Zuzana Fiantokova

But we communicated it to people

“I didn’t know this was happening.”

Forty-seven messages. And people still didn’t feel informed.

 

“We told them everything. We did the maximum.”

Over six months, we sent 47 separate communication items – newsletters, town hall recordings, videos from the director, plenty of emails.”

Everything was prepared.

Everything was sent.

Everything went according to plan.

 

“I didn’t know this affected me.”

That statement did not come at the beginning.

It came late.

Nine months after implementation, adoption was at 31 percent. Management could not understand it.

 

“This is the maximum we could have done.”

No.

This was the maximum you could have broadcast.

Because the problem here was not signal strength.

The signal was strong.

The problem was reception.

 

A signal that is too strong turns into noise.

And noise is something the brain automatically ignores.

Not out of resistance.

Not out of indifference.

It is a survival mechanism.

 

And that is the lie companies keep repeating to themselves again and again:

“If we communicated it a lot, we communicated it well.”

You didn’t.

You communicated it often.

That is something entirely different.

 

In week seven of the transformation, employees received three separate emails about the new system in a single day.

Each from a different sender.

Each with a different emphasis.

Each marked as important.

 

By week fourteen, most of them could visually recognise the transformation newsletter header – and closed it before even opening it.

 

Forty-seven items did not create awareness.

They created an escape reflex.

After every town hall, after every GMs video, employees could quote the transformation strategy.

They knew the company was “going digital.”

They knew the platform would bring “efficiency and transparency.”

 

But no one could answer these three ordinary questions:

  • What exactly will change in my working day?
  • What should I stop doing?
  • And what happens if the new process fails on a Tuesday afternoon when orders are coming in, production is behind, and the customer is waiting?

 

That is not a lack of information.

That is a lack of translation.

The organisation had an excellent communication plan.

But it forgot how to ensure understanding of the impact and a mindset shift.

And so a gap opened between information and understanding.

A gap into which 69% of users fell.

 

Employees do not understand the meaning of change through a corporate newsletter – especially one they have already learned to ignore.

They understand it through familiar faces: their direct managers or colleagues.

Through questions asked in a close and familiar environment.

Through someone who can say: “For our team, this specifically means this…”

 

Prosci’s research is very clear on this point:

Employees prefer to hear messages about the personal impact of change from their direct manager – not from HR, not from a communications team sitting somewhere at headquarters But from the person standing with them every Monday morning in the team meeting.

 

This company sent 47 messages through central channels.
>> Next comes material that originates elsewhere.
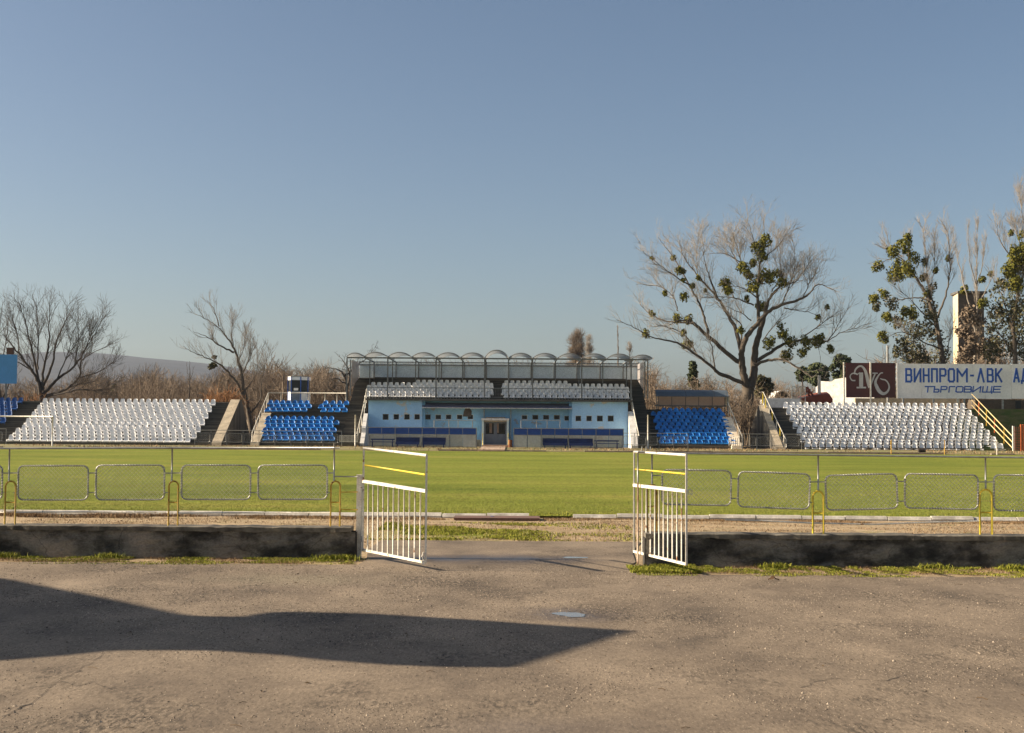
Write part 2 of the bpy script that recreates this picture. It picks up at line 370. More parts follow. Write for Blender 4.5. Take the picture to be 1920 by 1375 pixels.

  • It did not use the power of ambassadors.
  • It did not prepare managers for anything.
  • Managers and close colleagues could not answer those three basic questions – because no one asked them to. No one helped them translate the strategy into the language of their team. No one distinguished what a sales representative needs to hear, what a warehouse worker needs to hear, and what a regional director needs to hear.

 

Sending the same message content to everyone is not communication.

 

William Bridges separated two things that organisations still keep confusing:

Change = the external event.

Transition = the internal psychological process.

 

Companies manage the change. They leave the transition to chance.

You can send people 47 accurate pieces of information about a change and still leave them completely alone in the process shifting their minds.

 A mindset shift does not happen on the intranet.

It happens in an employee’s head on Monday morning when they open the new system and do not know what to do if it does not work.

At that moment, the GMs video does not help.

Neither does the newsletter they have trained themselves to stop reading.

 

What helps is a manager or a change ambassador who has already gone through it with them.

Or no one helps.

And adoption stays at 31 percent.

 

People were informed.

They were not prepared.

 

A strong signal ≠ change adoption

 

How is it in your organisation?

What other ways does your organisation use when introducing change?